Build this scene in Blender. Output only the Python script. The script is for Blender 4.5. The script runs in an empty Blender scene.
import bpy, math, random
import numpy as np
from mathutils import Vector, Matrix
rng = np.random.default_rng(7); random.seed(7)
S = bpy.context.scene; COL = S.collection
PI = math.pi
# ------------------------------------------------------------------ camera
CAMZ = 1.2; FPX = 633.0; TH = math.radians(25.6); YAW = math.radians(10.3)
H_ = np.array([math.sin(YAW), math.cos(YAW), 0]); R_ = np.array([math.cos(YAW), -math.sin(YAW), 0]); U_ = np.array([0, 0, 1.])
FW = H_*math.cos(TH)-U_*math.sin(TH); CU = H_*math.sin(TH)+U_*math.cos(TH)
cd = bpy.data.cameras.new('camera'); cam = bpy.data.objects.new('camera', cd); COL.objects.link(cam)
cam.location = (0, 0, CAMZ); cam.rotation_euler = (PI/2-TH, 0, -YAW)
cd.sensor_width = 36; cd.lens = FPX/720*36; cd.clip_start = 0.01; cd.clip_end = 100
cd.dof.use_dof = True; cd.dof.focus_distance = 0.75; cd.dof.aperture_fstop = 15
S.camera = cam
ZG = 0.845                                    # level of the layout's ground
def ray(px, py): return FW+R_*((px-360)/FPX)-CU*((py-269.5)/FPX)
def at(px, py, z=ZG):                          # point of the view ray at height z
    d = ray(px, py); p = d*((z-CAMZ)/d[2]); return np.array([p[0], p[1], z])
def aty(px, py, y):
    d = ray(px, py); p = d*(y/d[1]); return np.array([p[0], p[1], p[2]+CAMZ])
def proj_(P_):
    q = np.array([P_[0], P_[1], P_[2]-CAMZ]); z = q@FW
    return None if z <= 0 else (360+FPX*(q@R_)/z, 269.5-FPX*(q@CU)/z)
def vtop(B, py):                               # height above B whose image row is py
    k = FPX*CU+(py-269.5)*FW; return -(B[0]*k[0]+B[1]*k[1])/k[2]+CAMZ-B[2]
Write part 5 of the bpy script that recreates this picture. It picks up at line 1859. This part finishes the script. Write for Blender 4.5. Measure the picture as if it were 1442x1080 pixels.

◆ Task instructions:
Count every line of the records that holds "script". State the number, nothing else.

◆ Finished exercise:
2